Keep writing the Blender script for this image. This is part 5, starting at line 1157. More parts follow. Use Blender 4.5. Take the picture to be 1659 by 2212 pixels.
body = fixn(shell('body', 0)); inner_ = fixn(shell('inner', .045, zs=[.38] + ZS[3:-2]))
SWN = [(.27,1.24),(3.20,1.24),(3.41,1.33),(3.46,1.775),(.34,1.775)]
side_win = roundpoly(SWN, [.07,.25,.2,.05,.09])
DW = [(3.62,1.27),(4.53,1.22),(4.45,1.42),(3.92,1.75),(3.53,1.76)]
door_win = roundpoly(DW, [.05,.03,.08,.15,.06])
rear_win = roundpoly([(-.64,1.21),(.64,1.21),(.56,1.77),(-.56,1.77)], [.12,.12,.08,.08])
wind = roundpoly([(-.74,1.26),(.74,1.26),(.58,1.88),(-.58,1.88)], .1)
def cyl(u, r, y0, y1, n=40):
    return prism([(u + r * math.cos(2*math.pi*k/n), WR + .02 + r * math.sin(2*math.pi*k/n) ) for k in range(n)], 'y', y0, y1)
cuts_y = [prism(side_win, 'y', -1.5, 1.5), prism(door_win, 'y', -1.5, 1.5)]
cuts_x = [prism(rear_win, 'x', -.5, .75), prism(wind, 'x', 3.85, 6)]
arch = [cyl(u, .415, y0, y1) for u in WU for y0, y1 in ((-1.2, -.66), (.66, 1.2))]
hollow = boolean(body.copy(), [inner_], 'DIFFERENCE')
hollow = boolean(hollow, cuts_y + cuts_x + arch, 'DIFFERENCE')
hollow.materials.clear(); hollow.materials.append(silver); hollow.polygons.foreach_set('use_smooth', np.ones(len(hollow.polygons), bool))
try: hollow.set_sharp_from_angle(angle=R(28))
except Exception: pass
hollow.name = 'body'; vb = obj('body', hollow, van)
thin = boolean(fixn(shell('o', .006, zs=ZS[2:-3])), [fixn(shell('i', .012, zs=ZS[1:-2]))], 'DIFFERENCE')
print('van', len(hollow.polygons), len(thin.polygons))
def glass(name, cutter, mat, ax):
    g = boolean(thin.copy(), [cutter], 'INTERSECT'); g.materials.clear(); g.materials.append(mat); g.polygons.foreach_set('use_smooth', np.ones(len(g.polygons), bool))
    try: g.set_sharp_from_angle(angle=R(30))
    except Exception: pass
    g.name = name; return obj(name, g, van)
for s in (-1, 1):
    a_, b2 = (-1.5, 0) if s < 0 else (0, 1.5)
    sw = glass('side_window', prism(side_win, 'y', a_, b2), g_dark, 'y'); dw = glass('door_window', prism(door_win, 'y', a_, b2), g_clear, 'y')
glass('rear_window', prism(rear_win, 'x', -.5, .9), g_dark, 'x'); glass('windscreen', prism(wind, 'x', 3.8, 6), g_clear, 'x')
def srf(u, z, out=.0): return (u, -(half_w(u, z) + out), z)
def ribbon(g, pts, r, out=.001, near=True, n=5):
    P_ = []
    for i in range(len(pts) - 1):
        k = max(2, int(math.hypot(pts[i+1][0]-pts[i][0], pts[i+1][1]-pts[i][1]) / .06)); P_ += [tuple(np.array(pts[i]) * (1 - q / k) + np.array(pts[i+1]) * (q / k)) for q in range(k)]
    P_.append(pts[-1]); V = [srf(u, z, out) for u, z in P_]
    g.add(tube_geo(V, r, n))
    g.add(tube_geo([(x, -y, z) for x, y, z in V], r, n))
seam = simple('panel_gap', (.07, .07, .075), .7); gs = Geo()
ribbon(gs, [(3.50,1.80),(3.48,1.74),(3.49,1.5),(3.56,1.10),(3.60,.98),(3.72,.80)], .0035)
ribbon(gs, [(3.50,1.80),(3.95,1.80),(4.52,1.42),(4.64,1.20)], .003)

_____

• _Set problem_:
From the listing above, extract every line exactly as it stands.

• _Output for this task_:
Keep writing the Blender script for this image. This is part 5, starting at line 1157. More parts follow. Use Blender 4.5. Take the picture to be 1659 by 2212 pixels.
body = fixn(shell('body', 0)); inner_ = fixn(shell('inner', .045, zs=[.38] + ZS[3:-2]))
SWN = [(.27,1.24),(3.20,1.24),(3.41,1.33),(3.46,1.775),(.34,1.775)]
side_win = roundpoly(SWN, [.07,.25,.2,.05,.09])
DW = [(3.62,1.27),(4.53,1.22),(4.45,1.42),(3.92,1.75),(3.53,1.76)]
door_win = roundpoly(DW, [.05,.03,.08,.15,.06])
rear_win = roundpoly([(-.64,1.21),(.64,1.21),(.56,1.77),(-.56,1.77)], [.12,.12,.08,.08])
wind = roundpoly([(-.74,1.26),(.74,1.26),(.58,1.88),(-.58,1.88)], .1)
def cyl(u, r, y0, y1, n=40):
    return prism([(u + r * math.cos(2*math.pi*k/n), WR + .02 + r * math.sin(2*math.pi*k/n) ) for k in range(n)], 'y', y0, y1)
cuts_y = [prism(side_win, 'y', -1.5, 1.5), prism(door_win, 'y', -1.5, 1.5)]
cuts_x = [prism(rear_win, 'x', -.5, .75), prism(wind, 'x', 3.85, 6)]
arch = [cyl(u, .415, y0, y1) for u in WU for y0, y1 in ((-1.2, -.66), (.66, 1.2))]
hollow = boolean(body.copy(), [inner_], 'DIFFERENCE')
hollow = boolean(hollow, cuts_y + cuts_x + arch, 'DIFFERENCE')
hollow.materials.clear(); hollow.materials.append(silver); hollow.polygons.foreach_set('use_smooth', np.ones(len(hollow.polygons), bool))
try: hollow.set_sharp_from_angle(angle=R(28))
except Exception: pass
hollow.name = 'body'; vb = obj('body', hollow, van)
thin = boolean(fixn(shell('o', .006, zs=ZS[2:-3])), [fixn(shell('i', .012, zs=ZS[1:-2]))], 'DIFFERENCE')
print('van', len(hollow.polygons), len(thin.polygons))
def glass(name, cutter, mat, ax):
    g = boolean(thin.copy(), [cutter], 'INTERSECT'); g.materials.clear(); g.materials.append(mat); g.polygons.foreach_set('use_smooth', np.ones(len(g.polygons), bool))
    try: g.set_sharp_from_angle(angle=R(30))
    except Exception: pass
    g.name = name; return obj(name, g, van)
for s in (-1, 1):
    a_, b2 = (-1.5, 0) if s < 0 else (0, 1.5)
    sw = glass('side_window', prism(side_win, 'y', a_, b2), g_dark, 'y'); dw = glass('door_window', prism(door_win, 'y', a_, b2), g_clear, 'y')
glass('rear_window', prism(rear_win, 'x', -.5, .9), g_dark, 'x'); glass('windscreen', prism(wind, 'x', 3.8, 6), g_clear, 'x')
def srf(u, z, out=.0): return (u, -(half_w(u, z) + out), z)
def ribbon(g, pts, r, out=.001, near=True, n=5):
    P_ = []
    for i in range(len(pts) - 1):
        k = max(2, int(math.hypot(pts[i+1][0]-pts[i][0], pts[i+1][1]-pts[i][1]) / .06)); P_ += [tuple(np.array(pts[i]) * (1 - q / k) + np.array(pts[i+1]) * (q / k)) for q in range(k)]
    P_.append(pts[-1]); V = [srf(u, z, out) for u, z in P_]
    g.add(tube_geo(V, r, n))
    g.add(tube_geo([(x, -y, z) for x, y, z in V], r, n))
seam = simple('panel_gap', (.07, .07, .075), .7); gs = Geo()
ribbon(gs, [(3.50,1.80),(3.48,1.74),(3.49,1.5),(3.56,1.10),(3.60,.98),(3.72,.80)], .0035)
ribbon(gs, [(3.50,1.80),(3.95,1.80),(4.52,1.42),(4.64,1.20)], .003)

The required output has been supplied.